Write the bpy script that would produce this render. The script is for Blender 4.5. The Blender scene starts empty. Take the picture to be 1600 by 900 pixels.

====

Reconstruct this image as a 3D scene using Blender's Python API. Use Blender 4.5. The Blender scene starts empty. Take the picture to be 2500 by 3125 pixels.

====

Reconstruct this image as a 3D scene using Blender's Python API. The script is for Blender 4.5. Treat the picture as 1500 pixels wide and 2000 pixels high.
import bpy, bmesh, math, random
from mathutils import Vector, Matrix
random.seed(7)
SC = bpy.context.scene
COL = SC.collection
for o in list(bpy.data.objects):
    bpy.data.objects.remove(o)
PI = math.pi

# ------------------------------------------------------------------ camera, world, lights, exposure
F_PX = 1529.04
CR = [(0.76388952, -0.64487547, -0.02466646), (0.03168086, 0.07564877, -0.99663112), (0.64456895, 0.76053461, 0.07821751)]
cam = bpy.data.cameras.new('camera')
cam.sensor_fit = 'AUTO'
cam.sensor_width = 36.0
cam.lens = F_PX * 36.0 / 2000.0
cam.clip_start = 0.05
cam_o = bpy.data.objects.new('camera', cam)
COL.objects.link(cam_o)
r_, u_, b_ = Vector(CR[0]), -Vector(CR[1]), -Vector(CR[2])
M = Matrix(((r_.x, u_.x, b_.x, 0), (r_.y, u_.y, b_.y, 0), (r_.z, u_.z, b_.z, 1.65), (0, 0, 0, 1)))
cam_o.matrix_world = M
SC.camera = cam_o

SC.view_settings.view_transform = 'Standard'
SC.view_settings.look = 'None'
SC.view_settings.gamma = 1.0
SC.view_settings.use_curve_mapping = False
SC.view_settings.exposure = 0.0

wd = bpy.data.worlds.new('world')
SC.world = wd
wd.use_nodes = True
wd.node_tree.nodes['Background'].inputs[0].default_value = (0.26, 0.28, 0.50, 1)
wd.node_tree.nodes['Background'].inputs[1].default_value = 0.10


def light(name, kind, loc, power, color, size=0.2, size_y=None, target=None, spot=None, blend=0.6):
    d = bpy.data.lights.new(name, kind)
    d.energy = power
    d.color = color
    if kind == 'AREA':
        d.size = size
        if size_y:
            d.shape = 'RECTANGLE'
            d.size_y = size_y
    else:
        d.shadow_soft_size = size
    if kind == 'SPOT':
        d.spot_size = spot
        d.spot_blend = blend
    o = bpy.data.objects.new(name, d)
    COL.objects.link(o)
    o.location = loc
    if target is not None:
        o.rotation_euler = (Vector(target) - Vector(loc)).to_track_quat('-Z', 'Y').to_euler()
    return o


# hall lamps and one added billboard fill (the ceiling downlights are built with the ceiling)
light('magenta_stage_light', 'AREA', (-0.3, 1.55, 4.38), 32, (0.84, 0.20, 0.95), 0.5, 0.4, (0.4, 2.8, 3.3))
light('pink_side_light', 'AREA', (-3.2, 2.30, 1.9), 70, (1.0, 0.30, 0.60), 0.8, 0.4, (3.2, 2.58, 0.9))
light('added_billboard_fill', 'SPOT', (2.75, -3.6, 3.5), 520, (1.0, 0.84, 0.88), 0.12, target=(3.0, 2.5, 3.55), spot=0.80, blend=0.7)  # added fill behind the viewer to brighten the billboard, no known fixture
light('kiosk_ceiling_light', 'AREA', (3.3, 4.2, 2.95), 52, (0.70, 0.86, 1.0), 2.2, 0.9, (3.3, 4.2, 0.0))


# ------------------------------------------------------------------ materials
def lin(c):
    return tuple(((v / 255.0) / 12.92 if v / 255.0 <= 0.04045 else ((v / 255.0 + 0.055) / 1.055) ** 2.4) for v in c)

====

DESCRIPTION OF THE TASK:
Write out, from the lines above, only those from the line with "2000 pixels high." to the line with "SC.view_settings.exposure = 0.0", exactly as given, including the first and the last.

THE RESPONSE:
Reconstruct this image as a 3D scene using Blender's Python API. The script is for Blender 4.5. Treat the picture as 1500 pixels wide and 2000 pixels high.
import bpy, bmesh, math, random
from mathutils import Vector, Matrix
random.seed(7)
SC = bpy.context.scene
COL = SC.collection
for o in list(bpy.data.objects):
    bpy.data.objects.remove(o)
PI = math.pi

# ------------------------------------------------------------------ camera, world, lights, exposure
F_PX = 1529.04
CR = [(0.76388952, -0.64487547, -0.02466646), (0.03168086, 0.07564877, -0.99663112), (0.64456895, 0.76053461, 0.07821751)]
cam = bpy.data.cameras.new('camera')
cam.sensor_fit = 'AUTO'
cam.sensor_width = 36.0
cam.lens = F_PX * 36.0 / 2000.0
cam.clip_start = 0.05
cam_o = bpy.data.objects.new('camera', cam)
COL.objects.link(cam_o)
r_, u_, b_ = Vector(CR[0]), -Vector(CR[1]), -Vector(CR[2])
M = Matrix(((r_.x, u_.x, b_.x, 0), (r_.y, u_.y, b_.y, 0), (r_.z, u_.z, b_.z, 1.65), (0, 0, 0, 1)))
cam_o.matrix_world = M
SC.camera = cam_o

SC.view_settings.view_transform = 'Standard'
SC.view_settings.look = 'None'
SC.view_settings.gamma = 1.0
SC.view_settings.use_curve_mapping = False
SC.view_settings.exposure = 0.0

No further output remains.